I am interested in stating that ___ % of the variance in Y is explained uniquely by $X_1$ and ___ % is explained uniquely by $X_2$.
Yes, you're trying to calculate the Extra Sum of Squares. In short you are partitioning the regression sum of squares. Assume we have two $X$ variables, $X_1$ and $X_2$. The $SSTO$ (total sum of squares, made up of the SSR and SSE) is the same regardless of how many $X$ variables we have. Denote the $SSR$ and $SSE$ to indicate which $X$ variables are in the model: e.g.
$SSR(X_1,X_2) = 385$ and $SSE(X_1,X_2) = 110$
Now let's assume we did the regression just on $X_1$ e.g.

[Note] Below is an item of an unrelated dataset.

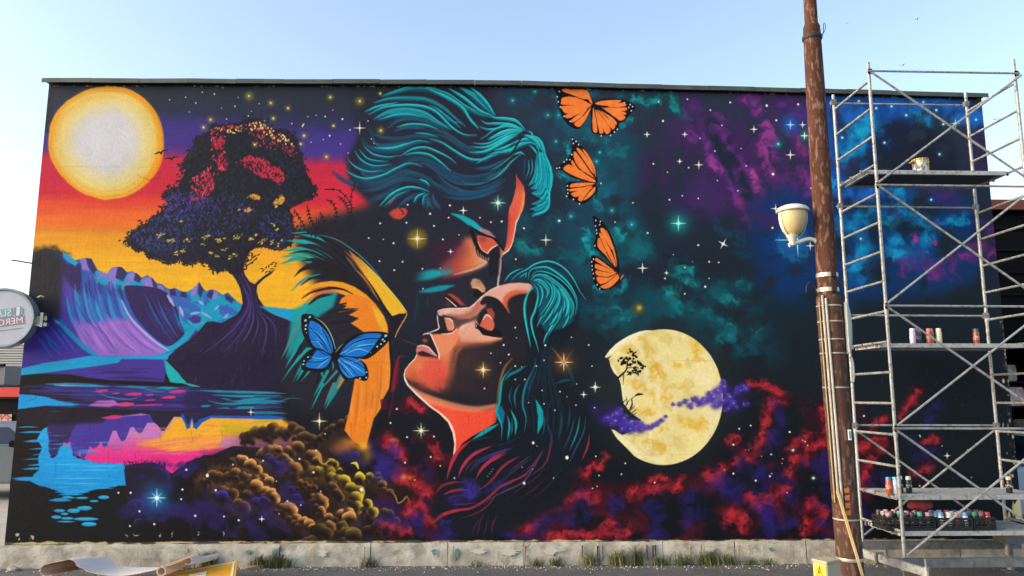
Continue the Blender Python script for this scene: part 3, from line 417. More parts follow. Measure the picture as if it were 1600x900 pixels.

$SSR(X_1) = 352$ and $SSE(X_1) = 143$.
The (marginal) increase in the regression sum of squares in $X_2$ given that $X_1$ is already in the model is:
\begin{eqnarray} SSR(X_2|X_1)& = &SSR(X_1,X_2) - SSR(X_1)\\ & = & 385 - 352\\ & = & 33 \end{eqnarray}
or equivalently, the extra reduction in the error sum of squares associated with $X_2$ given that $X_1$ is already in the model is:
\begin{eqnarray} SSR(X_2|X_1) & = & SSE(X_1) - SSE(X_2,X_1)\\ &=& 143 - 110\\ &=& 33 \end{eqnarray}
In the same way we can find:
\begin{eqnarray} SSR(X_1|X_2) &=& SSE(X_2) - SSE(X_1,X_2)\\ &=& SSR(X_1,X_2) - SSR(X_2) \end{eqnarray}
Of course, this also works for more $X$ variables as well.